O is –2 and S is +6 so that  +6 + (–2–2–2–2) =  –2 

Rule 5: There are some fixed oxidation numbers:

Oxygen combined with another element is always –2 unless in a peroxide (its –1) or with fluorine (its +1)

Fluorine combined with another element is always –1

Group 1 metals are always +1

Group 2 metals are always +2

Aluminum is always +3

In a binary compound, the more electronegative element always takes the negative oxidation number.

Oxidation means an increase in oxidation number.

Reduction means a decrease in oxidation number.

Let’s analyse a metal displacement reaction again this time using oxidation number.

Here is the displacement reaction between zinc and copper(II) sulfate solution:

Zinc    +     Copper sulfate    ⟶    Zinc sulfate     +   copper

Zn(s)      +     CuSO₄(aq)    ⟶    ZnSO₄(aq)          +      Cu(s)     

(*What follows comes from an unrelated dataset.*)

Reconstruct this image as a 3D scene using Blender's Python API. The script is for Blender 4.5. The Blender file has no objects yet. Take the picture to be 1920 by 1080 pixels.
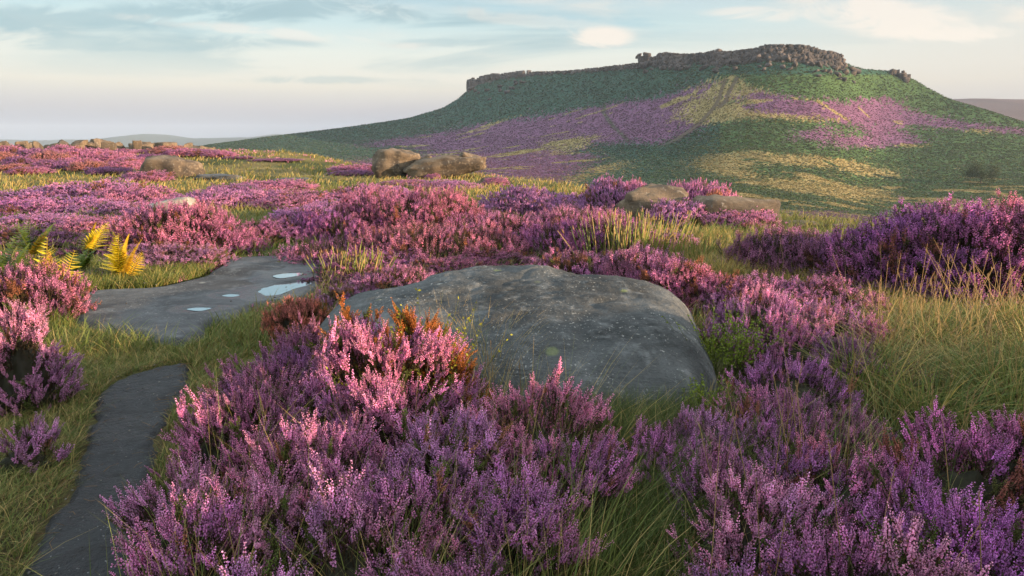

                   blue solution        colourless solution   brown solid

Ionically:

Zn(s)      +     Cu²⁺(aq)    ⟶    Zn²⁺(aq)     +   Cu(s)     

          

Add in the oxidation numbers gives this:

Zn(s)      +     Cu²⁺(aq)    ⟶    Zn²⁺(aq)     +   Cu(s)     

0                     +2                         +2                       0

The oxidation number of zinc increases by +2

The oxidation number of copper decreases by +2

Copper is reduced, zinc is oxidized and by the same oxidation number value 2.